5. Missing the Advance Tax Threshold
If your employer deducts TDS and you think you have nothing to worry about—double-check if you’ve received rental income, interest, or capital gains. Many people jump over the ₹10,000 threshold unknowingly!
Conclusion
If you’ve made it this far, you’re already ahead of most taxpayers. You now know that income tax payments in India aren’t just a once-a-year affair—they’re an ongoing responsibility that can be tackled smartly with the right knowledge.
But here’s the bigger picture: advance tax and self-assessment tax aren’t just about avoiding penalties—they’re tools to help you take control of your cash flow and make peace with your tax planning. You wouldn’t wait till the last minute to buy an umbrella during monsoon season, right? Then why scramble to pay a year’s worth of tax in one go when you could spread it out, plan for it, and breathe easier?
FAQs
What is advance tax and how do I pay it?
Advance tax is the tax you pay during the financial year on estimated income, instead of waiting for year-end. You can pay it online through the Income Tax e-Filing portal using Challan 280 via net banking, debit card, or UPI.
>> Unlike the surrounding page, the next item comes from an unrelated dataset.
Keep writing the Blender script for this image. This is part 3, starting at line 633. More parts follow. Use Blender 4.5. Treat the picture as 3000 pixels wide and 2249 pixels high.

What is self-assessment tax and when do I pay it?
Self-assessment tax is the tax you pay after the financial year if your total tax liability exceeds the tax already paid through TDS or advance tax. You pay it before filing your income tax return to avoid penalties.
How do I file a self-assessment tax return online?
You don’t file a separate return for self-assessment tax. Instead, pay the tax online using Challan 280 on the Income Tax e-Filing portal, then file your income tax return before the due date to complete the process.
Who is required to pay advance tax in India?
Anyone whose total tax liability exceeds ₹10,000 in a financial year must pay advance tax. This includes salaried individuals with additional income, freelancers, business owners, and professionals.
What happens if I don’t pay advance tax or self-assessment tax on time?
If you miss paying advance or self-assessment tax on time, you’ll face interest penalties under Sections 234B and 234C of the Income Tax Act, increasing your overall tax burden. Timely payments help avoid these extra charges.